Alejandro Almanza Pereda. Better to have loved and lost than never to have loved at all, video still, 2014. Courtesy of the artist.

Photograph courtesy Alejandro Almanza Pereda.

ART21: Why a still life underwater and not something else?

PEREDA: Well my first idea [was to] create this big sculpture, like my sculpture was a balancing act with furniture and things like that. But I needed a lot of equipment and help and infrastructure to do that kind of stuff. So I had to think about something that kind of resembles a sculpture in a way, and I had always been fascinated with the still life—that it’s just this arrangement of objects and materials that symbolizes a lot of things like passing time. And with this I can have more control, I can do it. With my first idea, to put the desk and and chairs and whatever underwater, that was going to be crazy. That’s going to be difficult. So let’s just start with [something] smaller, and so that’s my approach right now.

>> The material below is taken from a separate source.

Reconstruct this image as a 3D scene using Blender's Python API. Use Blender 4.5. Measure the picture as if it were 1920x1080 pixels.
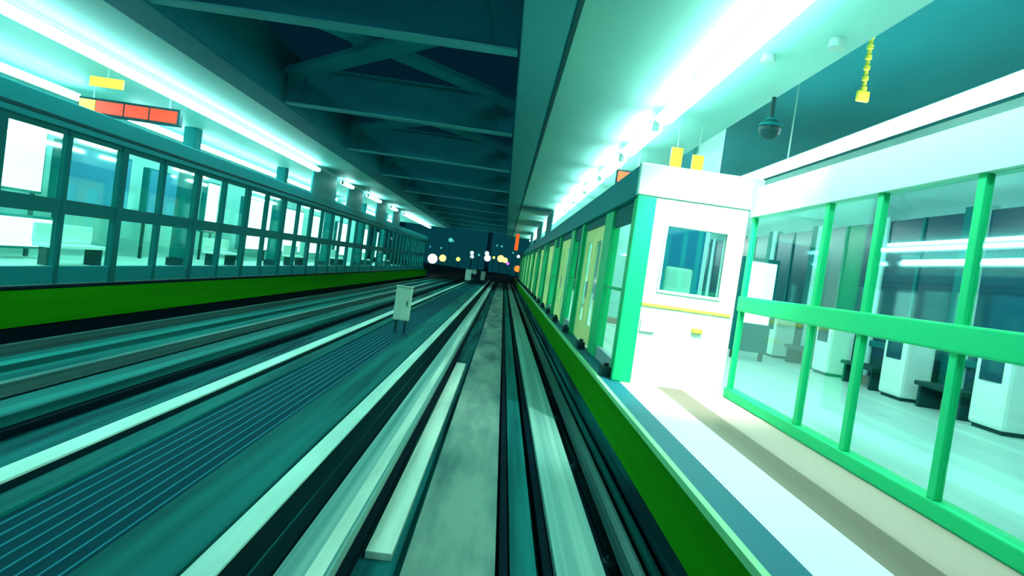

Photograph courtesy Alejandro Almanza Pereda.

ART21: There’s something really delicate and intimate about all of it.

PEREDA: I have to say it’s really nice to go back to a smaller scale. And make just a photo. It’s refreshing not to make a humongous thing.

My idea was to make really long shots of a vanitas or a still life. I learned apples float and pears don’t. It’s amazing. It’s like “whoa, the pear is just going down!” Grapes don’t float. And I understood that if I put in a fruit case made of metal and I put some fruits on that, [the fruits] will hold it. But I know that the fruit is gonna start kinda moving around and then suddenly, less fruit, less fruit, and that case is gonna flip. I was really interested in that. Heavy objects, they move really quick. Lighter objects, they’re super slow moving.

Photograph courtesy Alejandro Almanza Pereda.

ART21: What connection do you see between the still lifes and time?

PEREDA: It feels like there’s something going on, a narrative that you don’t get, but you feel kind of a little bit sad. How things go, disappear, or float. It’s dreamy, you know. It’s emotional and maybe it feels like memories. Memories are dreamy and are so different from the real thing that happened. Memories are always kinda cloudy. They are not so precise.

ASU Art Museum curator Julio Morales. Photograph courtesy Alejandro Almanza Pereda.

Photograph courtesy Alejandro Almanza Pereda.

 

ART21: Is it easier to take photos than to make sculptures?

PEREDA: Taking pictures is not easy. First I’m not a photographer and if a photographer’s sees my work [I’m sure] they would just immediately bash it, like smash it and think this is crap. I would love to learn more about technique, but I’m not so concerned about that because I kinda like the immediacy in a way. I don’t like ultra polished things. So I think I’m going to get better at it, but it’s not my intention. My intention is to make things, to document them.

Alejandro Almanza Pereda. Napa Uva, 2014. Ink jet on cotton paper print. Courtesy of the artist.